Inquiétude sécuritaire
Autre donnée, « le sommet va certainement renforcer Genève comme centre de la gouvernance internationale », dit M. Greminger. Les tensions grandissantes dans le monde étendent la pertinence de cette ville comme un centre sûr pour le dialogue, selon lui. Et toute avancée sécuritaire pourrait avoir des effets positifs sur la Conférence du désarmement (CD) à Genève.
Le GCSP lui-même a été lancé dans les années 90 comme contribution suisse à rassembler chercheurs, diplomates ou militaires de tous les pays autour d’une table. Cette offre suisse avait été pensée au terme de la séquence entamée avec le sommet de 1985 à Genève.
La rencontre entre M. Biden et son homologue russe pourrait être positive pour le GCSP, selon son directeur.
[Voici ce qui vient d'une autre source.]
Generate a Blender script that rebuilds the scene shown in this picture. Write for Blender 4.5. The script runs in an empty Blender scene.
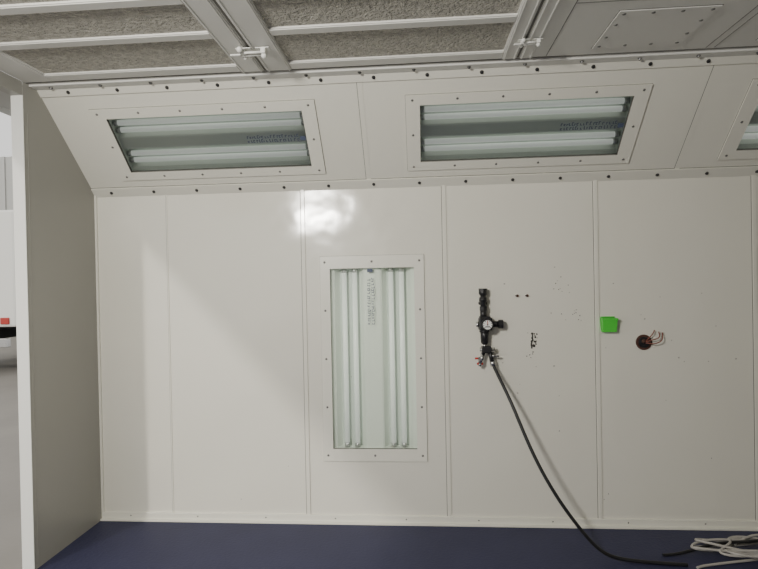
import bpy, bmesh, math, random
from mathutils import Matrix, Vector
random.seed(4)
D=3.31; H=2.13; ZC=2.645; XL=-2.106; YS=2.80
s=2**-.5
def mat(name,col,rough=.5,metal=0,bump=0,bscale=20,var=0,vscale=5,spec=.5,coat=0,emit=0,bdist=.01):
    m=bpy.data.materials.new(name);m.use_nodes=True;nt=m.node_tree;b=nt.nodes["Principled BSDF"]
    b.inputs["Base Color"].default_value=(*col,1);b.inputs["Roughness"].default_value=rough;b.inputs["Metallic"].default_value=metal
    b.inputs["Specular IOR Level"].default_value=spec
    if emit: b.inputs["Emission Color"].default_value=(*col,1);b.inputs["Emission Strength"].default_value=emit
    if coat: b.inputs["Coat Weight"].default_value=coat;b.inputs["Coat Roughness"].default_value=.12
    tc=nt.nodes.new("ShaderNodeTexCoord")
    if var:
        n=nt.nodes.new("ShaderNodeTexNoise");n.inputs["Scale"].default_value=vscale;n.inputs["Detail"].default_value=5
        r=nt.nodes.new("ShaderNodeMix");r.data_type='RGBA'
        r.inputs[6].default_value=(*[c*(1-var) for c in col],1);r.inputs[7].default_value=(*[min(1,c*(1+var)) for c in col],1)
        nt.links.new(tc.outputs["Object"],n.inputs["Vector"]);nt.links.new(n.outputs["Fac"],r.inputs[0]);nt.links.new(r.outputs[2],b.inputs["Base Color"])
    if bump:
        n=nt.nodes.new("ShaderNodeTexNoise");n.inputs["Scale"].default_value=bscale;n.inputs["Detail"].default_value=2.5
        bp=nt.nodes.new("ShaderNodeBump");bp.inputs["Strength"].default_value=bump;bp.inputs["Distance"].default_value=bdist
        nt.links.new(tc.outputs["Object"],n.inputs["Vector"]);nt.links.new(n.outputs["Fac"],bp.inputs["Height"]);nt.links.new(bp.outputs["Normal"],b.inputs["Normal"])
    return m
PAINT=mat("booth_white_paint",(.775,.755,.67),.14,bump=.9,bscale=2.0,bdist=.016,var=.025,vscale=1.5,spec=.7)
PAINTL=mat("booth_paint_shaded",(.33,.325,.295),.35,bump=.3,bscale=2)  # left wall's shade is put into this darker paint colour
PAINT2=mat("booth_white_paint_upper",(.78,.765,.68),.28,bump=.1,bscale=3)
TRIM=mat("trim_paint",(.78,.765,.68),.3)
JAMB=mat("jamb_paint",(.82,.82,.78),.4)
CEIL=mat("ceiling_steel_paint",(.73,.725,.69),.38)
FILT=mat("filter_media",(.56,.54,.48),.95,bump=1.0,bscale=70,bdist=.03,var=.5,vscale=45)
BOLT=mat("dark_zinc_bolt",(.09,.09,.09),.4,metal=.7)
SCREW=mat("steel_screw",(.22,.22,.21),.35,metal=.8)
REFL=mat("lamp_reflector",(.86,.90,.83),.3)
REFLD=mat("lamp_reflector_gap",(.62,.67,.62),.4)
TUBE=mat("fluorescent_tube",(.91,.94,.89),.2,emit=.28)  # tubes are switched off; faint glow added to brighten the tray
CAP=mat("tube_cap_metal",(.6,.6,.6),.3,metal=.8)
FLOOR=mat("navy_floor_paint",(.036,.038,.082),.6,bump=.25,bscale=60,var=.15,vscale=4,spec=.3)
BLACK=mat("black_plastic",(.015,.015,.017),.4)
RUB=mat("black_rubber",(.012,.012,.013),.45)
STEEL=mat("chromed_steel",(.6,.6,.6),.25,metal=1)
WHITE=mat("white_dial",(.8,.8,.78),.4)
RED=mat("red_handle",(.45,.04,.03),.4)
GREEN=mat("green_plastic",(.08,.62,.06),.35)
GREEND=mat("green_plastic_inner",(.03,.25,.03),.5)
BROWN=mat("rust_brown",(.08,.035,.025),.7)
WIRER=mat("wire_red",(.20,.05,.03),.5)
GREY=mat("grey_cable",(.42,.40,.37),.5)
INK=mat("label_ink",(.08,.10,.16),.6)
SCUFF=mat("scuff_dark",(.06,.055,.05),.8)
SMUDGE=mat("scuff_grey",(.42,.40,.35),.6)
SEAL=mat("gap_sealant",(.16,.155,.14),.8)
CONC=mat("concrete",(.22,.205,.185),.6,bump=.2,bscale=12,var=.25,vscale=1.2)
EXTW=mat("warehouse_sheet",(.45,.45,.43),.6)
def glassmat():
    m=bpy.data.materials.new("lamp_window_glass");m.use_nodes=True;nt=m.node_tree
    for n in list(nt.nodes):
        if n.type!='OUTPUT_MATERIAL': nt.nodes.remove(n)
    t=nt.nodes.new("ShaderNodeBsdfTransparent");t.inputs[0].default_value=(.945,.97,.945,1)
    g=nt.nodes.new("ShaderNodeBsdfGlossy");g.inputs["Roughness"].default_value=.03
    f=nt.nodes.new("ShaderNodeFresnel");f.inputs[0].default_value=1.5
    x=nt.nodes.new("ShaderNodeMixShader")
    nt.links.new(f.outputs[0],x.inputs[0]);nt.links.new(t.outputs[0],x.inputs[1]);nt.links.new(g.outputs[0],x.inputs[2])
    nt.links.new(x.outputs[0],nt.nodes["Material Output"].inputs[0])
    return m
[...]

Le centre peut constituer une plateforme pour des discussions plus régulières à terme entre personnalités influentes à un niveau intermédiaire.
Le dernier sommet entre un président américain, Donald Trump, et Vladimir Poutine, avait eu lieu en 2018 à Helsinki. Déjà, la décision avait été prise à très court terme. « Il faut préparer en quelques semaines un volume de travail qui pourrait prendre un an », selon une source proche du dossier. Première inquiétude, la menace d’un incident sécuritaire est dans les faits très dépendante des deux pays eux-mêmes.
Trois ans après, les Finlandais expliquent que l’impact publicitaire est très important. En termes d’exposition publique, pas seulement sur la rencontre mais pour le pays tout entier, « vous pourriez dépenser beaucoup d’argent et ne jamais atteindre ce degré », explique la source proche du dossier.
« Pas d’avancées bilatérales » à anticiper
« Genève est un site parfait », estime de son côté le chercheur russe Dimitri Suslov, spécialiste des relations entre son pays et les Etats-Unis. Une visite de Joe Biden à Moscou et ou de Vladimir Poutine à Washington aurait été impossible.
Et Helsinki « serait mauvaise » pour les deux présidents actuels en raison « des conséquences négatives » de la discussion de 2018, selon le chercheur russe. M. Trump avait été accusé aux Etats-Unis d’avoir cédé à Vladimir Poutine et d’avoir désavoué le renseignement américain en pleine conférence de presse.
Les Finlandais estiment que cette situation n’a pas forcément contribué au choix de Genève plutôt qu’Helsinki. M. Biden a pu chercher à montrer une séparation avec M. Trump mais il aurait aussi pu vouloir faire mieux que lui dans la même ville.
L’embellie à court terme s’estompe et il n’en reste pas grand-chose quelques années plus tard. Politiquement, pour la Suisse comme pour la Finlande, une réunion de ce format ancre la politique des bons offices.
Les Finlandais font remarquer que les bilatérales avec chacun des deux acteurs sont très utiles. Surtout si le président connaît déjà ses homologues. Dans le cas de Guy Parmelin, il a plutôt dialogué par téléphone avec le secrétaire d’Etat Antony Blinken en début d’année. Autre composante mentionnée, il ne faut pas non plus s’attendre à régler des problèmes dans les bilatérales avec chacun des deux présidents, tant ceux-ci sont rivés sur leur sommet.